Remark: It is an artefact of the proof that the solutions involve negative integers. We can get positive solutions by taking the absolute value.

Answer 4

Allow me to come back to this question, having discovered it only now. I have had difficulties to fill in the details of the existence/uniqueness solution given by @wendy krieger (see below). I agree with the answers given by @Xof and @André Nicolas, but they deal only with existence. Let me propose the following existence-uniqueness proof (which will perhaps be only a clarification of Wendy's):

Call ($Eul_n$) the proposed equation. Of course Eul is for Euler, who solved it using trigonometric functions. Here we shall appeal as Wendy to the arithmetic of the UFD $R=\mathbf Z[\frac 12\sqrt {-7}]$, which is the ring of integers of the quadratic field $K=\mathbf Q(\sqrt {-7})$. The ramification of primes in R is known : the units of R are $±1$, all the primes of $\mathbf Z$ remain prime in R, except for 7 which is ramified, and $2$ which splits as $2=\pm π\bar π$, where $π=\frac {1+\sqrt{-7}}2$ and $\bar π=\frac {1-\sqrt{-7}}2$ . Thus, with $z:= \frac {x+y\sqrt{-7}}2, x,y\in\mathbf Z$, the equation ($Eul_n$) becomes ($E_n$) $z\bar z=(π\bar π)^{n+2}$ in $R$, and we want to show that, for every $n≥3$, ($E_n$) admits a "unique" solution in $R$ given by $z=\pi^{n+2}$ . What does uniqueness precisely mean ? To put it in a « high brow » language, introduce the Vierergruppe $V_4=C_2×C_2$ and let it act on R in the following manner : the first $C_2$ permutes the units of R, the second is the complex conjugation; clearly $V_4$ will act on the solutions of ($E_n$), and "unique solution" will mean "unique orbit". For clarity, from now on, write $z_n=\frac {x_n+y_n\sqrt{-7}}2$ in ($E_n)$.

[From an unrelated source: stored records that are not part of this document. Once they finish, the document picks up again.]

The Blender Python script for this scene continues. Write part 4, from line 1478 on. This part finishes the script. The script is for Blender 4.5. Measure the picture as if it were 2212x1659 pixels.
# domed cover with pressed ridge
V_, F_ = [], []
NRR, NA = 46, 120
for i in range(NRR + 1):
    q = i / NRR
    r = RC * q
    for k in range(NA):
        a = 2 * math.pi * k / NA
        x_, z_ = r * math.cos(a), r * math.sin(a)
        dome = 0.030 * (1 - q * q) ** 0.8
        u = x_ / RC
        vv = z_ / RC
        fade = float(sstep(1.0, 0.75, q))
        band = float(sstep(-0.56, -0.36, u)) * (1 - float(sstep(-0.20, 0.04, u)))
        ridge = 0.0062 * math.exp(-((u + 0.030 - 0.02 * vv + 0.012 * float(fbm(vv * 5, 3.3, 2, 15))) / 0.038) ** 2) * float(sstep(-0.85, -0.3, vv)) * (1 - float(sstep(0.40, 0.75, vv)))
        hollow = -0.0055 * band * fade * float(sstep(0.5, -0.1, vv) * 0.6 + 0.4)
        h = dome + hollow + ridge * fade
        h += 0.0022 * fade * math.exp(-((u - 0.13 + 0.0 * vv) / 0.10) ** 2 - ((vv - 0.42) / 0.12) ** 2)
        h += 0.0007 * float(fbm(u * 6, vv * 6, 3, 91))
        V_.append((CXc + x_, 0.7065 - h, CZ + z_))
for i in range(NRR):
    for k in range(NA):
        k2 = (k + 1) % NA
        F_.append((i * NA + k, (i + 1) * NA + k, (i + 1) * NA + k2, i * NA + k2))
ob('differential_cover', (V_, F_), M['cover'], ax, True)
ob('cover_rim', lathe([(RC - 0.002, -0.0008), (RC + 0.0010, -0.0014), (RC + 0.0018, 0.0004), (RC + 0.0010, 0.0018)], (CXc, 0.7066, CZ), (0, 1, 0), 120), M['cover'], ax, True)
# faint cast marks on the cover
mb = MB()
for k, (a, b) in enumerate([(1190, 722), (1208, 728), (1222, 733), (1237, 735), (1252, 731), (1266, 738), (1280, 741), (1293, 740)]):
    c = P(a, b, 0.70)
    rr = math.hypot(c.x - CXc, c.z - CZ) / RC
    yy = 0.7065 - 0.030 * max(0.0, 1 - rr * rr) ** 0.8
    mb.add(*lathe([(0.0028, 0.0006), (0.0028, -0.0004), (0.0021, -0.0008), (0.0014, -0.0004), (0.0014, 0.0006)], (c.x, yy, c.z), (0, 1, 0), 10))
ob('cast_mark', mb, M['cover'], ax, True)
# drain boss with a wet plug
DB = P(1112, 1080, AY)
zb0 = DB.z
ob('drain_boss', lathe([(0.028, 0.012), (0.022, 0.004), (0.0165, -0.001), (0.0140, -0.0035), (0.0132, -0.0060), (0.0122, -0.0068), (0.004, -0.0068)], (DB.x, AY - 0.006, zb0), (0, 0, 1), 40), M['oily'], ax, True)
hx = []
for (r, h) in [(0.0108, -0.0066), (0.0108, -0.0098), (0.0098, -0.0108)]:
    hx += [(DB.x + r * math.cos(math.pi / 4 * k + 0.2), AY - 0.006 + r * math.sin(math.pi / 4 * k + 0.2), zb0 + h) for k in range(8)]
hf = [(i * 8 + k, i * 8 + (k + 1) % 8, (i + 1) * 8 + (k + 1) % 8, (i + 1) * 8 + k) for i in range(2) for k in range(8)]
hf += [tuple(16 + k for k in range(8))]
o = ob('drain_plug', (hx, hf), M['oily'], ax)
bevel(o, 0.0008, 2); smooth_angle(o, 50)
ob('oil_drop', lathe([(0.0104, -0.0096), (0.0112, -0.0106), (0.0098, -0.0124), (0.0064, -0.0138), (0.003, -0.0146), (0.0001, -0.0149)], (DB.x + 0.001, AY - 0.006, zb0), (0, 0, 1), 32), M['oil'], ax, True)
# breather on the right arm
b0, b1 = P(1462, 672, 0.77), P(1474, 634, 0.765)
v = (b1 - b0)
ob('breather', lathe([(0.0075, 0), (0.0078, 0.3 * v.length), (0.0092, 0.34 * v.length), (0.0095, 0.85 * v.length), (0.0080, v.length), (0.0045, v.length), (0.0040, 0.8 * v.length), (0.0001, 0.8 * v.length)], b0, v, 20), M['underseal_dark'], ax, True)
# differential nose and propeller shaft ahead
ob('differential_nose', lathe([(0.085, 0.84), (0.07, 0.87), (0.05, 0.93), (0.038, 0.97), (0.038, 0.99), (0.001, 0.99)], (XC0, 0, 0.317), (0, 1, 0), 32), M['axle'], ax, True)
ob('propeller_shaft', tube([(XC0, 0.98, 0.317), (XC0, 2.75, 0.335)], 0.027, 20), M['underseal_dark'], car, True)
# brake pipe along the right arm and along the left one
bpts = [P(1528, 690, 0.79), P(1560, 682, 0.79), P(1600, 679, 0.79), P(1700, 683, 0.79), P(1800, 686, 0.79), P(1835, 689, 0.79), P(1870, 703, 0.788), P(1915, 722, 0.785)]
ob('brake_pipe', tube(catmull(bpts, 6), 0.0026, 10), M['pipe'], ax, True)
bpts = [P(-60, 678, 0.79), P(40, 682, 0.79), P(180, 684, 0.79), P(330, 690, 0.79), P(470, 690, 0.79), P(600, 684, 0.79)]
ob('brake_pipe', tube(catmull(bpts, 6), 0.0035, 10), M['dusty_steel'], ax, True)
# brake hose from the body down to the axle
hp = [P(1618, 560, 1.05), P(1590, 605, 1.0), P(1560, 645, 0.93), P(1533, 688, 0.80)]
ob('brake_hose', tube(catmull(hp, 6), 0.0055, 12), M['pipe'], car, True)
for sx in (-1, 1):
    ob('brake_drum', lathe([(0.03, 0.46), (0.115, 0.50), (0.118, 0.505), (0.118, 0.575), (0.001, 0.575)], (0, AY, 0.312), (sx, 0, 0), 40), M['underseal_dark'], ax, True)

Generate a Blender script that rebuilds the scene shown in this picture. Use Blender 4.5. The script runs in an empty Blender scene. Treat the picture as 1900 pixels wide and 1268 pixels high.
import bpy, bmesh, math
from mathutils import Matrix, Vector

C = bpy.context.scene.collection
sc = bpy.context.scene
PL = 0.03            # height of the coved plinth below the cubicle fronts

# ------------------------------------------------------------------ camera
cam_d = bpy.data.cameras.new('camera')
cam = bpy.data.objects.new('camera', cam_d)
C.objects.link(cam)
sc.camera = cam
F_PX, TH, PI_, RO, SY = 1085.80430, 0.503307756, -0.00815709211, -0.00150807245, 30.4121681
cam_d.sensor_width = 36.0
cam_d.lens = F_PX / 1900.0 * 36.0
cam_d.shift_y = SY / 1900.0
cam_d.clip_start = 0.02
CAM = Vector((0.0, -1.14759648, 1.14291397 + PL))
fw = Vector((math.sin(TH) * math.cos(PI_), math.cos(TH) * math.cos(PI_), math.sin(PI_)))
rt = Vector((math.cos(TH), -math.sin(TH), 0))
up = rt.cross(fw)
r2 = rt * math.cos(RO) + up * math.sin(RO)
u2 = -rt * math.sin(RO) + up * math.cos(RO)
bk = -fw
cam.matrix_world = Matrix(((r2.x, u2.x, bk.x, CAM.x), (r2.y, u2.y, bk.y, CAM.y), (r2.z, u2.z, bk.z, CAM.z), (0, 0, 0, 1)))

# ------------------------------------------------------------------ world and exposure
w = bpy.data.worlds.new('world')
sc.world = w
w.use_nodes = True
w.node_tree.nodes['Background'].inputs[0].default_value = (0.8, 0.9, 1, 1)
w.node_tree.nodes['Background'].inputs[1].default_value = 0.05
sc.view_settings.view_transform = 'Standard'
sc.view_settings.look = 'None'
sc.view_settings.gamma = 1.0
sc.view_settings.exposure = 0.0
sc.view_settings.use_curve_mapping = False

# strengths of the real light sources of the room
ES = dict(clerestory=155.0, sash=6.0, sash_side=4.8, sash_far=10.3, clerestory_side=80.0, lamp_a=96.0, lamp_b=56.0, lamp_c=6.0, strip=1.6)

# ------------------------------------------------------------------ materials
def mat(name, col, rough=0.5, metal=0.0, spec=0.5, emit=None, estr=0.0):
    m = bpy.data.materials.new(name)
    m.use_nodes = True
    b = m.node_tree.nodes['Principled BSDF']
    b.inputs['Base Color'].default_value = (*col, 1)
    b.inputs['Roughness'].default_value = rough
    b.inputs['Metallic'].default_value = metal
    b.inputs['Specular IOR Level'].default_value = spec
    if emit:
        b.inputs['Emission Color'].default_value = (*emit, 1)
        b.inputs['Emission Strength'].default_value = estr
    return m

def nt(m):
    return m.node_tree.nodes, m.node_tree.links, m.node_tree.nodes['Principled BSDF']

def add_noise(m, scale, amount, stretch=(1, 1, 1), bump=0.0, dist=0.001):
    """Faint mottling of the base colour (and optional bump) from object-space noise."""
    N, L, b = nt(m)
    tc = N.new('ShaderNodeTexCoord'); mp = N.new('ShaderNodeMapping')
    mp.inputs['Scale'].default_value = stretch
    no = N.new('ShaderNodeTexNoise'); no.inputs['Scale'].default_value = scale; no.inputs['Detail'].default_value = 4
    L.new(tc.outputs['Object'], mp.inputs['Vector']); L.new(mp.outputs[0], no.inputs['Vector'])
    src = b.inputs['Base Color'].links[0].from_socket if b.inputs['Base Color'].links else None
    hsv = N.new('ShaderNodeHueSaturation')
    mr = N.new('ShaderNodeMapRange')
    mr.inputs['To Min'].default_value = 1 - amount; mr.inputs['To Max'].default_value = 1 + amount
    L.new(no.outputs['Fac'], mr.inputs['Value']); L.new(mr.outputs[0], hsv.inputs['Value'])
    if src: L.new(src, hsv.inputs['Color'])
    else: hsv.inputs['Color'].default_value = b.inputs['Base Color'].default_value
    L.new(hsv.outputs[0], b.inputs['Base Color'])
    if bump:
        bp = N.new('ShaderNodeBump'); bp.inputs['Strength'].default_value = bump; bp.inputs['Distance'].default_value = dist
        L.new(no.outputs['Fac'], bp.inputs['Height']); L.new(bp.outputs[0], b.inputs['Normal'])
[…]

Existence of a solution. If I understand correctly, Wendy considers the particular solution $a+b\sqrt {-7}=2\pi^{n-2}$, but I can't see why $a,b$ should be odd. From ($Eul_n$), $a,b$ must have the same parity, and one could take out from $a,b$ the common power of $2$ , but then $n$ would be changed. Did I miss something? I think that the particular solution must be chosen more strictly in order to ensure the oddness of $x_n,y_n$. So take a particular solution $z_n=\pi^{n-2}$ of ($E_n$) with $x_n , y_n$ odd. Then $z_{n+1}:=z_n\pi=\pi^{n+3}$ is a solution of ($E_{n+1})$, and the recurrence formulas: $2x_{n+1}=x_n-7y_n , 2y_{n+1}=x_n +y_n$ immediately show that the oddness of $x_n, y_n$ propagates to $x_{n+1}, y_{n+1}$. Starting the recurrence from ($E_3$), which admits the obvious solution $(1,1)$, we have thus shown that ($E_n$) admits a solution for any $n≥3$. NB: Taking into account all the solutions composing an orbit, the recurrence formulas coincide with those of André and Xof. Actually, they had been used by E. Müller in an Olympiad problem, see Pagesfromproblem-solving-strategies-math-cs.blog.ir (3).pdf

Uniqueness of the solution. Again I have difficulty to understand Wendy's argument because the UF property holds only in $R$. Did I miss something? I think an additional ingredient is needed, such as the following: Denote by $N$ the norm map of $K/\mathbf Q$, defined by $N(z)=z\bar z$. Suppose that ($E_n$) admits two solutions $z,z’ \in R$, so that $N(z'/z)=1$ and we can eliminate the common factors to get coprime $z,z’$. Since $K/\mathbf Q$ is a cyclic extension, Hilbert’s thm.90 tells us that any element of norm $1$ in $K^*$ can be written as $w /\bar w$ (this can also be checked « by hand » here), and we can clear out denominators to get $w\in R$, coprime with $\bar w$. It follows that $z' \bar w=zw $ in $R$, and the UFD property and the coprimary conditions give immediately $z'=\bar w$ and $z=w$, hence $z'=\bar z$ (up to units) ./.